Os esboços que anteciparam a elaboração de Guernica permitem entrar no
estúdio-laboratório de Picasso. Seguindo suas intuições ao estilo de Morelli, Ginzburg
retraça os caminhos da arte neoclássica que se desenvolveu no mundo cristão e
ocidental e, por meio de semelhanças e repetições encontra uma série de relações
entre diversos pintores: a posição dos corpos, distribuição da imagem e referências a
símbolos mitológicos, reconhecendo “citações” de outros artistas em diversas pinturas
(GINZBURG, 1989).
Os temas clássicos se repetem na história, como, por exemplo, a representação
da morte de Caio Graco (reformador romano), pintada no século XVIII em homenagem
a um jacobino guilhotinado por tentar derrubar o Diretório, pintado por Topino-Lebrun
(também guilhotinado posteriormente em 1800).

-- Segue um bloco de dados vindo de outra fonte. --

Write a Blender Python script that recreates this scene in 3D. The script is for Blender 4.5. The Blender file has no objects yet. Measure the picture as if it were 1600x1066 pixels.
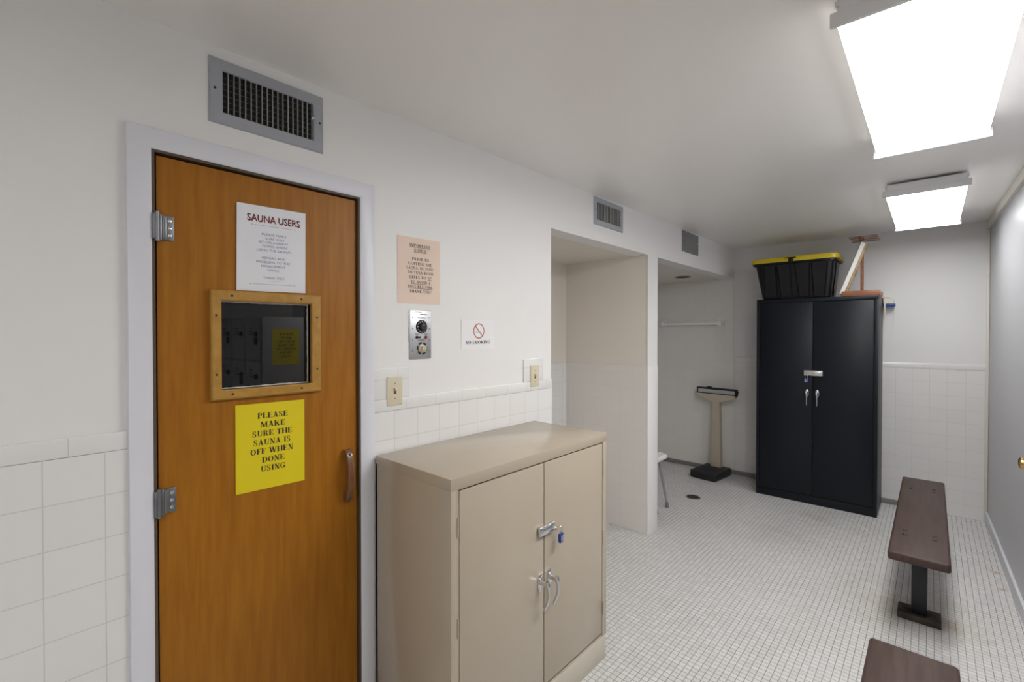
import bpy, bmesh, math, random
from mathutils import Vector, Matrix

random.seed(7)
scene = bpy.context.scene
COL = scene.collection
PI = math.pi

# ------------------------------------------------------------------ camera, world, exposure
cam_data = bpy.data.cameras.new('camera')
cam_data.sensor_width = 36.0
cam_data.lens = 726.0 / 1600.0 * 36.0
cam_data.shift_y = -4.9 / 1600.0
cam_data.clip_start = 0.02
cam = bpy.data.objects.new('camera', cam_data)
COL.objects.link(cam)
cam.location = (1.6, 0.0, 1.537)
cam.rotation_euler = (math.radians(89.4), 0.0, math.radians(42.1))
scene.camera = cam

world = bpy.data.worlds.new('world')
scene.world = world
world.use_nodes = True
world.node_tree.nodes['Background'].inputs[0].default_value = (0.8, 0.85, 0.9, 1)
world.node_tree.nodes['Background'].inputs[1].default_value = 0.02

vs = scene.view_settings
vs.view_transform = 'Standard'
vs.look = 'None'
vs.exposure = 0.08
vs.gamma = 1.0
vs.use_curve_mapping = False
LAMP = (22.0, 11.2, 12.0)   # strength of the three fluorescent lenses: near, far, unseen one added behind the camera

# ------------------------------------------------------------------ materials
def new_mat(name):
    m = bpy.data.materials.new(name)
    m.use_nodes = True
    nt = m.node_tree
    return m, nt, nt.nodes['Principled BSDF']

def N(nt, typ, **kw):
    n = nt.nodes.new(typ)
    for k, v in kw.items():
        setattr(n, k, v)
    return n

def math_node(nt, op, a, b=None, clamp=False):
    n = N(nt, 'ShaderNodeMath', operation=op, use_clamp=clamp)
    for i, v in enumerate((a, b)):
        if v is None:
            continue
        if isinstance(v, (int, float)):
            n.inputs[i].default_value = v
        else:
            nt.links.new(v, n.inputs[i])
    return n.outputs[0]

def mix_col(nt, fac, a, b):
    n = N(nt, 'ShaderNodeMix', data_type='RGBA')
    if isinstance(fac, (int, float)):
        n.inputs[0].default_value = fac
    else:
        nt.links.new(fac, n.inputs[0])
    for idx, v in ((6, a), (7, b)):
        if isinstance(v, tuple):
            n.inputs[idx].default_value = (*v, 1)
        else:
            nt.links.new(v, n.inputs[idx])
    return n.outputs[2]

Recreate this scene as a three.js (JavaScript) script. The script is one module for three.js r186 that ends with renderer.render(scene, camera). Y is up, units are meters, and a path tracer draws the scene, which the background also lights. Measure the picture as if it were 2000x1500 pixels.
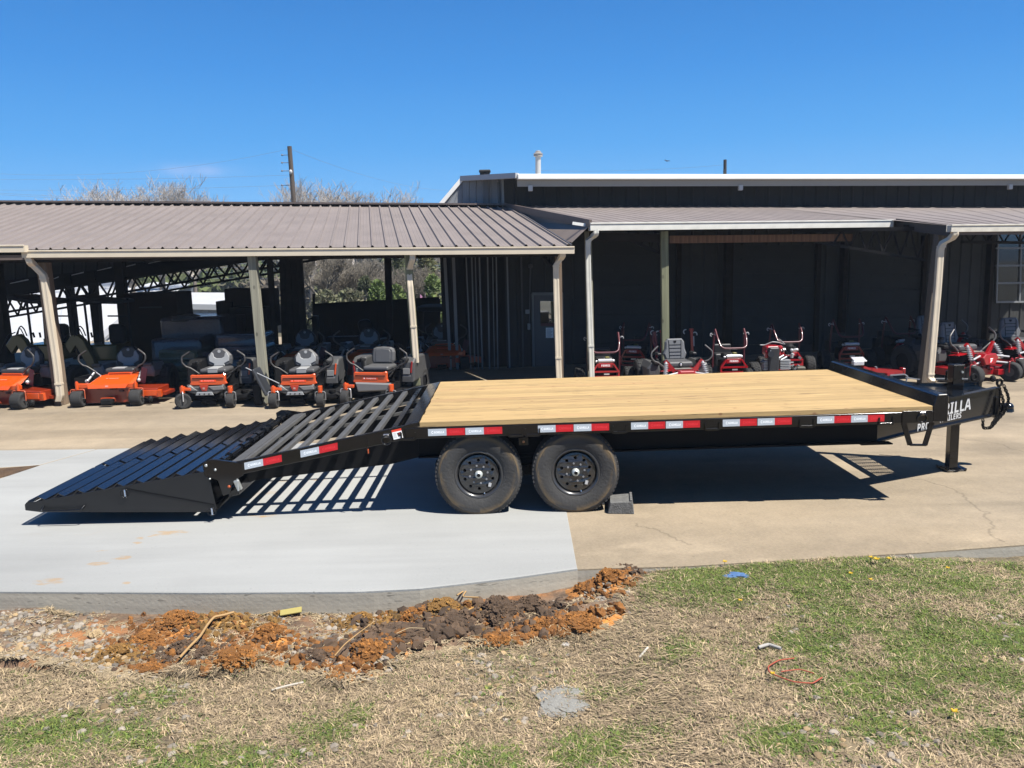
import * as THREE from 'three';
import { mergeGeometries, toCreasedNormals } from 'three/addons/utils/BufferGeometryUtils.js';
import { RoundedBoxGeometry } from 'three/addons/geometries/RoundedBoxGeometry.js';
import { TextGeometry } from 'three/addons/geometries/TextGeometry.js';
import { FontLoader } from 'three/addons/loaders/FontLoader.js';

// ---------------------------------------------------------------- camera, sky, sun, exposure
const scene = new THREE.Scene();
const EYE = 2.325;
const camera = new THREE.PerspectiveCamera(49.8, 4 / 3, 0.05, 3000);
camera.position.set(0, EYE, 0);
camera.rotation.set(-0.1525, 0, -0.0227, 'XYZ');
camera.updateMatrixWorld(true);

const renderer = new THREE.WebGLRenderer({ antialias: true });
renderer.toneMapping = THREE.LinearToneMapping;
renderer.toneMappingExposure = 2.1;
renderer.shadowMap.enabled = true;

const SUN_DIR = new THREE.Vector3(0.47, 1.0, 0.34).normalize();
const sun = new THREE.DirectionalLight(new THREE.Color(1.0, 0.955, 0.88), 5);
sun.position.copy(SUN_DIR).multiplyScalar(60);
sun.castShadow = true;
sun.shadow.mapSize.set(4096, 4096);
Object.assign(sun.shadow.camera, { left: -22, right: 22, top: 25, bottom: -25, near: 1, far: 140 });
scene.add(sun); scene.add(sun.target);

// clear spring sky with one thin cloud, as an equirectangular radiance map
{
  const W = 1024, H = 512, d = new Float32Array(W * H * 4);
  const stops = [[-90, .06, .075, .09], [-4, .13, .22, .34], [0, .165, .365, .630], [4, .112, .318, .610], [7.3, .068, .262, .575], [12, .042, .200, .510], [16.2, .032, .161, .440], [25, .020, .112, .340], [45, .012, .076, .245], [90, .010, .062, .205]];
  const cu = new THREE.Vector3((380 - 1000) / 1615, -(333 - 750) / 1615, -1).applyQuaternion(camera.quaternion).normalize();
  const cAz = Math.atan2(cu.z, cu.x), cEl = Math.asin(cu.y);
  for (let j = 0; j < H; j++) {
    const el = ((j + .5) / H - .5) * 180;
    let k = 0; while (k < stops.length - 2 && el > stops[k + 1][0]) k++;
    const a = stops[k], b = stops[k + 1], t = Math.min(1, Math.max(0, (el - a[0]) / (b[0] - a[0])));
    for (let i = 0; i < W; i++) {
      const az = ((i + .5) / W - .5) * 2 * Math.PI, o = (j * W + i) * 4;
      let r = a[1] + (b[1] - a[1]) * t, g = a[2] + (b[2] - a[2]) * t, bl = a[3] + (b[3] - a[3]) * t;
      const da = (az - cAz) / .034, de = (el * Math.PI / 180 - cEl) / .0042;
      const c = Math.exp(-(da * da + de * de)) * .55 * (0.75 + .25 * Math.sin(az * 160 + el * 3));
      const sk = .74; r *= sk; g *= sk; bl *= sk; r += c * .25; g += c * .12; bl += c * .03;
      d[o] = r; d[o + 1] = g; d[o + 2] = bl; d[o + 3] = 1;
    }
  }
  const t = new THREE.DataTexture(d, W, H, THREE.RGBAFormat, THREE.FloatType);
  t.mapping = THREE.EquirectangularReflectionMapping; t.minFilter = t.magFilter = THREE.LinearFilter; t.wrapS = THREE.RepeatWrapping; t.needsUpdate = true;
  scene.background = t; scene.environment = t;
}
scene.fog = new THREE.FogExp2(new THREE.Color(.62, .74, .9), 0.0007);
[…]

Essa descrição entra como hipótese, mas não conclusiva, das possíveis influências
que Picasso teria ao pintar Guernica, especialmente pela presença de Picasso em Paris
em 1912 em companhia de Georges Braque. O quadro Estúdio com cabeça de gesso seria
a antecipação de Guernica que combinava o cubismo com referências da Antiguidade
Clássica.
Guernica foi uma obra de resistência ao fascismo, e, dentro do plano ideológico
estabelecido na arena da exposição, marcou bem sua posição, não se sujeitando as
inclinações dos países totalitários. O fascismo deveria ser derrotado na esfera das
artes, o que remete à Guernica e à arte moderna.

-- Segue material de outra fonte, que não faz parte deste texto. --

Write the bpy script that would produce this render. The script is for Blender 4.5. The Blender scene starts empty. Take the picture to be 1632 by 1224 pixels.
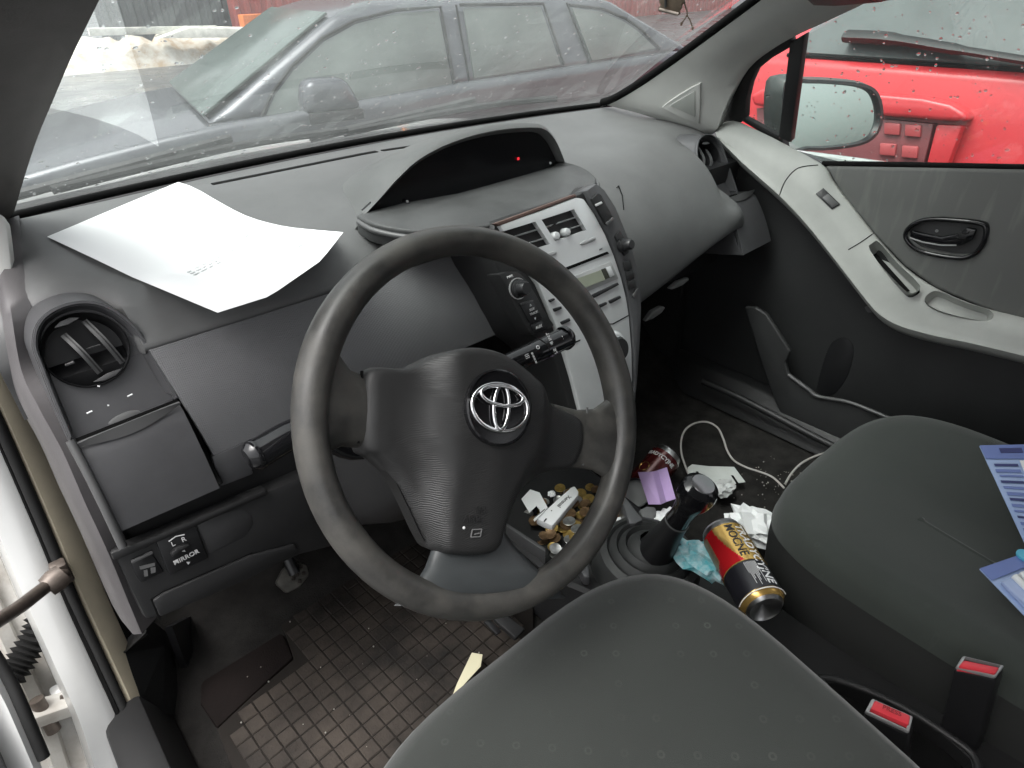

Concluindo esta pequena apresentação do livro, vemos que a relação entre
iconografia e política é pensada por diferentes dimensões, centrada na trajetória
individual de cada uma, de sua autoria aos seus interlocutores. Estas interlocuções
também estão em consonância com a própria marca de Carlo Ginzburg, cuja formação
intelectual o faz um historiador capaz de intensos diálogos com diferentes disciplinas.
Medo, reverência, terror é mais um resultado desta característica, que o torna um
importante ícone na história da historiografia, especialmente para temas culturais.
Referências:
GINZBURG, Carlo. Medo, reverência, terror: Quatro ensaios de iconografia política. São
Paulo: Companhia das Letras, 2014.
______. Sinais: raízes de um paradigma indiciário. In: Mitos, emblemas, sinais – morfologia
e história. São Paulo: Companhia das Letras, 1989.
LIMA, Henrique Espada. A micro-história italiana: Escalas, indícios e singularidades. Rio
de Janeiro: Civilização Brasileira, 2006.